General Augusto Pinochet’s repression against the Chilean Communist Party became particularly harsh in 1976-77 and several of its top leadership were in jail or disappeared.

We asked Mick McGahey, who was president of the Scottish National Union of Mineworkers, if he would be prepared to telephone the minister of justice in Chile to urge the release of several comrades. I was to be the interpreter, once we had managed to get the minister on the line.

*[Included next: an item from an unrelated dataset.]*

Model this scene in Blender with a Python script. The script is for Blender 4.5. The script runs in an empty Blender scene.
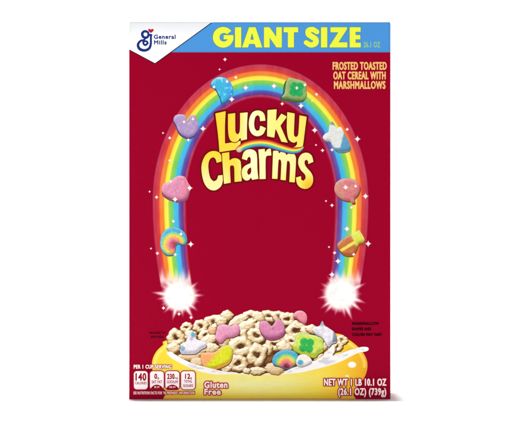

We went down to Mick’s office at the Scottish NUM headquarters on London Road and set up the call. We managed to get the Chilean minister to come on the line, and Mick, in his clear, deep, unhurried voice proceeded to tell the Junta’s so-called minister that the National Union of Mineworkers was deeply concerned about the fate of the prisoners — some of them miners — whose names we had given him. Mick would pause at convenient intervals so that I could translate his words.  

I don’t know whether this action had any effect. But it would certainly have shown the junta’s officials that important organisations abroad were concerned and were keeping watch on the terrible crimes they were committing against trades unionists in Chile. Mick McGahey’s telephone call that day may well have saved somebody’s life.

Mick McGahey also chaired a mass meeting in Leith at which the Chilean Communist Party leader, Luis Corvalan, spoke. Corvalan had recently been freed from the notorious Dawson Island near Antarctica, after the USSR, which had campaigned hard for his release, arranged a prisoner swap, exchanging him for the Soviet dissident Bukovsky.

Leith Town Hall was packed, Corvalan’s welcome was ecstatic, and Mick chaired the meeting with his usual comradely attitude and warm internationalist words.

Mick’s chairing, which I presenced several other times during those years, was nothing short of brilliant. He had a huge personal presence and command over proceedings which never seemed to fail him.

In a different society than our own, people like Mick McGahey would be feted, lauded and given voice in the mass media. How often do we ever hear leading trades unionists on our media? Hardly ever. Yet they represent many thousands of people.

McGahey’s bust in the Scottish Parliament is a fitting and timely tribute to a great working-class hero and unwavering internationalist. I shall always treasure the miner’s davy lamp he gave me.